Das Team ist noch größer

Dieser Teamspirit hörte aber nicht bei den Beteiligten der Nationalmannschaft auf, sondern steckte die ganze Nation an. So fühlten sich nach langer Zeit viele deutsche Hobby- und Vollblut-Fußballfans wieder als Teil einer Bewegung. Deutsche Fans identifizierten sich vollends mit der Nationalmannschaft, waren stolz auf das, was sie repräsentiert. Dieser Purpose beflügelte wiederum die Nationalspieler. So richtete sich Niclas Füllkrug nach dem Spiel direkt an die Fans: „Es war wahnsinnig schön, für euch auf dem Platz zu kämpfen.“ Es sei eine Ehre gewesen, den Deutschen die Freude am Spiel zurückzugeben, war in vielen Interviews von Spielern zu hören. Es war ähnlich wie beim Sommermärchen 2006. Einem Land, das oft in Tristesse und Pessimismus versinkt, wurde wieder Leben eingehaucht, und es entstand ein Starteam, das viel größer war als das eigentliche Team auf dem Platz. Vielen Menschen wurde aufgezeigt, wie kraftvoll es ist, gemeinsam an etwas zu glauben.

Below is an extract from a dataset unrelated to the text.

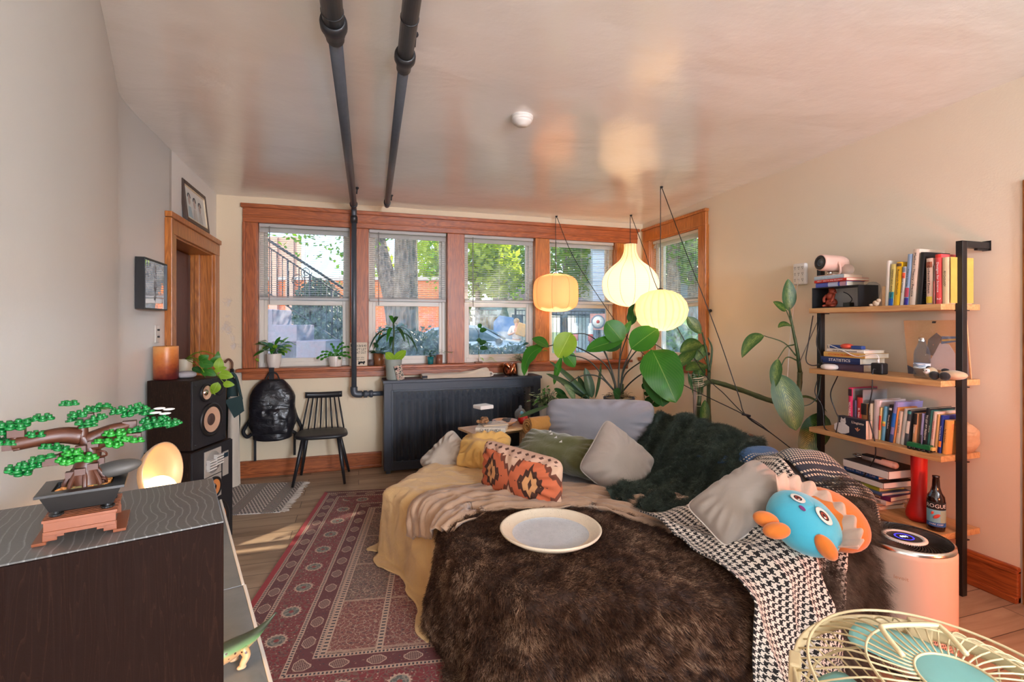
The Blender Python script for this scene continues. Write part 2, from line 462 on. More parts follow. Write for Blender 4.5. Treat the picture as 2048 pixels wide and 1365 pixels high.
m_fur = fur_mat('brown_faux_fur', [(0.10, (32, 18, 12)), (0.34, (74, 46, 32)), (0.56, (124, 88, 64)), (0.84, (214, 182, 152))], 0.45, 8)
m_pelt = fur_mat('grey_shag', [(0.1, (62, 52, 44)), (0.5, (98, 84, 72)), (0.9, (150, 136, 120))])
m_green = fur_mat('green_shag', [(0.1, (34, 44, 39)), (0.5, (64, 78, 68)), (0.95, (124, 138, 122))])
def hounds_mat():
    g = Gm('houndstooth'); u, v, _ = g.sep(g.co('UV'))
    N = 400.0
    i = (u * N).floor(); j = (v * N).floor()
    wp = (i % 8.0) < 4.0; wf = (j % 8.0) < 4.0; tw = ((i + j) % 4.0) < 2.0
    dark = tw * wp + (1.0 - tw) * wf
    n2 = g.noise(g.co('UV'), 500, 2)
    col = g.mix(dark, g.mix(n2, lin((226, 212, 196)), lin((244, 232, 218))), lin((30, 24, 24)))
    g.bsdf(col, 0.9, 0, g.bump(n2, 0.3, 0.003), **{'Sheen Weight': 0.2}); return g.m
m_hounds = hounds_mat()
def kilim_mat():
    g = Gm('kilim_print'); u, v, _ = g.sep(g.co('UV'))
    a = (u * 2.0) % 1.0; du = (a - 0.5).abs(); dv = (v - 0.5).abs()
    serr = ((u * 18.0).fract() - 0.5).abs() * 0.16 
    r = du * 1.05 + dv * 1.0 + 0.0
    s2 = r + serr
    cx = g.ramp(s2, [(0.0, lin((60, 38, 30))), (0.10, lin((60, 38, 30))), (0.101, lin((232, 170, 112))), (0.24, lin((226, 160, 106))),
        (0.241, lin((56, 34, 28))), (0.36, lin((66, 40, 32))), (0.361, lin((216, 112, 72))), (0.62, lin((206, 100, 64))),
        (0.621, lin((110, 60, 44))), (0.72, lin((110, 60, 44))), (0.721, lin((230, 190, 160)))], 'CONSTANT')
    top = (v > 0.88)
    dm = (((u * 12.0).fract() - 0.5).abs() + ((v * 12.0).fract() - 0.5).abs()) < 0.3
    cx = g.mix(top, cx, g.mix(dm, lin((224, 184, 160)), lin((84, 58, 50))))
    b = (v.band(0.02, 0.09)) * ((((u * 14.0).fract() - 0.5).abs() * 0.14) > (v - 0.02))
    cx = g.mix(b, cx, lin((70, 42, 34)))
    n2 = g.noise(g.co('UV'), 300, 2)
    g.bsdf(g.mix(n2 * 0.25, cx, lin((150, 90, 66))), 0.9, 0, g.bump(n2, 0.3, 0.003)); return g.m
m_kilim = kilim_mat()
def navy_mat():
    g = Gm('navy_stripe_knit'); u, v, _ = g.sep(g.co('UV'))
    n2 = g.noise(g.co('UV'), 260, 2)
    dash = ((u * 60.0).fract() < 0.55).max(0.0)
    rows = (v * 15.0).fract()
    st = rows.band(0.22, 0.38) + rows.band(0.58, 0.74)
    knit = (((u * 70.0 + (v * 70.0).floor() * 0.5).fract() < 0.55) * ((v * 70.0).fract() < 0.62))
    zone = (v * 4.0 + 0.1).fract() < 0.42
    wht = zone * knit + (1.0 - zone) * st * dash
    wht = wht * (v > 0.40)
    blue = g.mix(v < 0.46, lin((26, 40, 58)), lin((26, 84, 138)))
    col = g.mix(wht.clamp(), blue, lin((222, 208, 186)))
    g.bsdf(col, 0.92, 0, g.bump(n2 + wht * 0.6, 0.5, 0.006), **{'Sheen Weight': 0.2}); return g.m
m_navy = navy_mat()
RUG_W, RUG_L = 1.95, 2.62
def rug_mat():
    g = Gm('persian_rug'); uvn = g.co('UV'); u, v, _ = g.sep(uvn)
    wob = g.noise(uvn, 9, 2) * 0.008
    du = u.min(RUG_W - u) + wob; dv = v.min(RUG_L - v) + wob
    d = du.min(dv); side = du < dv
    s = side * v + (1.0 - side) * u
    red, dred, cream, navy, tan = lin((132, 28, 34)), lin((104, 38, 38)), lin((204, 182, 154)), lin((46, 40, 52)), lin((160, 128, 98))
    wq = g.n('ShaderNodeTexNoise'); g.L(uvn, wq.inputs['Vector']); wq.inputs['Scale'].default_value = 22
    wa = g.n('ShaderNodeVectorMath'); wa.operation = 'MULTIPLY_ADD'; g.L(wq.outputs['Color'], wa.inputs[0]); wa.inputs[1].default_value = (.045, .045, 0); g.L(uvn, wa.inputs[2]); uvk = wa.outputs[0]
    d1, c1 = g.vor(uvk, 40); e1, _ = g.vor(uvk, 40, 'DISTANCE_TO_EDGE'); e2, _ = g.vor(uvk, 84, 'DISTANCE_TO_EDGE')
    d3, c3 = g.vor(uvn, 64)
    nn = g.noise(uvn, 60, 3)
    # floral ground used in the wide border
    vine = (e1 < 0.075) * (nn > 0.38)
    bud = (d3 < 0.26)
    flo = g.mix(bud * 0.85, red, g.mix((S(g, c3) > 0.5), navy, cream))
    flo = g.mix(vine * 0.75, flo, g.mix(nn, tan, lin((70, 70, 62))))
    flo = g.mix((nn > 0.6) * 0.6, flo, dred)
    # rosettes along the wide border
    sr = (s / 0.23).fract() - 0.5; rr = ((sr * 0.23).pw(2.0) + (d - 0.235).pw(2.0)).pw(0.5)
    at = g.math('ARCTAN2', d - 0.235, sr * 0.23)
    pet = ((at * 16.0).sin() * 0.004 + 0.048)
    flo = g.mix(rr < pet, flo, cream)
    flo = g.mix(rr < 0.038, flo, g.mix(nn > 0.5, lin((96, 104, 96)), lin((150, 150, 132))))
    flo = g.mix(rr < 0.012, flo, lin((150, 60, 50)))
    # guard bands with small medallions
    def guard(dc):
        sm = (s / 0.155).fract() - 0.5
        mm = (sm * 0.155).abs() / 0.05 + (d - dc).abs() / 0.042
        mm2 = (sm * 0.155).abs().max((d - dc).abs() * 1.5)
        base = g.mix(bud * 0.7, dred, g.mix(nn > 0.5, tan, navy))
        base = g.mix((mm < 1.0) * (mm2 < 0.042), base, cream)
        chk = ((((s * 130.0).fract() > 0.45) * ((d * 130.0).fract() > 0.45)))
        return g.mix((mm < 0.86) * (mm2 < 0.037), base, g.mix(chk, lin((90, 44, 42)), cream))
    g1, g2 = guard(0.092), guard(0.385)
    # field: panels split by chain lines
    pw, pl = 0.24, 0.40
    fu = (u - 0.46) / pw; fv = (v - 0.46) / pl
    pid, pc = g.white(g.comb(fu.floor(), fv.floor()))
    base = g.ramp(pid, [(0, lin((96, 34, 44))), (0.2, lin((118, 98, 84))), (0.4, lin((58, 50, 62))), (0.55, lin((134, 74, 62))), (0.7, lin((112, 112, 98))), (0.85, lin((80, 34, 48)))], 'CONSTANT')
    base = g.mix((e1 < 0.045) * (nn > 0.42) * 0.8, base, cream)
    base = g.mix((d1 < 0.16) * 0.8, base, g.mix(S(g, c1) > 0.5, lin((150, 50, 48)), lin((52, 50, 62))))
    base = g.mix((e2 < 0.06) * (nn < 0.5) * 0.6, base, tan)
    base = g.mix(bud * 0.6, base, g.mix(S(g, c3) > 0.6, lin((150, 52, 50)), cream))
    base = g.mix((nn > 0.58) * 0.45, base, navy)
    ax = ((fu.fract() - 0.5).abs() * pw); ay = ((fv.fract() - 0.5).abs() * pl)
    gl = (ax > pw / 2 - 0.016) + (ay > pl / 2 - 0.008) * 0.6
    dot = (v * 42.0).fract() < 0.4
    base = g.mix(gl.clamp(), base, g.mix(dot * (ax > pw / 2 - 0.009), cream, navy))
    col = g.mix(d > 0.45, g2, base)
    col = g.mix(d < 0.335, col, flo); col = g.mix(d < 0.135, col, g1)
    chain = ((s * 60.0).fract() < 0.5)
    for c in (0.045, 0.138, 0.333, 0.438):
        ln = (d - c).abs() < 0.011
        col = g.mix(ln, col, cream); ln2 = ((d - c).abs() < 0.006) * chain
        col = g.mix(ln2, col, navy)
    col = g.mix((d < 0.036) * side, col, lin((168, 10, 24)))
    pile = g.noise(uvn, 420, 2)
    col = g.mix(pile * 0.2, col, lin((60, 46, 44)))
    col = g.mix(1.0, col, (0.92, 0.76, 0.76, 1), 'MULTIPLY')
    g.bsdf(col, 0.95, 0, g.bump(pile + nn * 0.5, 0.4, 0.004), **{'Sheen Weight': 0.15}); return g.m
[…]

Eine moderne Heldengeschichte

Der Weg der deutschen Nationalmannschaft ist eine moderne Heldengeschichte, die nicht im absoluten Triumph, dem Gewinn der Europameisterschaft endete, sondern etwas Größeres erreicht hat. Toni Kroos sagte nach dem Spiel in der Kabine: „Es ist nicht entscheidend, dass du immer brillierst, sondern den Mut hast, an dich und das Team zu glauben“. Diesen Mut, diese Zuversicht und den Glauben, dass man gemeinsam alles erreichen kann, hat die Nationalmannschaft in den letzten Wochen uns Deutschen vermittelt. Hoffen wir, dass in unseren Herzen ein wenig davon hängenbleibt und wir diesen Spirit für andere Bereiche unserer Gesellschaft wie Wirtschaft und Politik erhalten können. Den Glauben, dass wir, wenn wir füreinander einstehen, gemeinsam alles erreichen können. Auch wenn wir auf dem Weg dahin einmal eine Niederlage einstecken müssen – wie die Nationalmannschaft im Viertelfinale –, stehen wir danach wieder auf und gehen unseren Weg weiter. Denn in einem Starteam schweißt eine solche Niederlage noch mehr zusammen.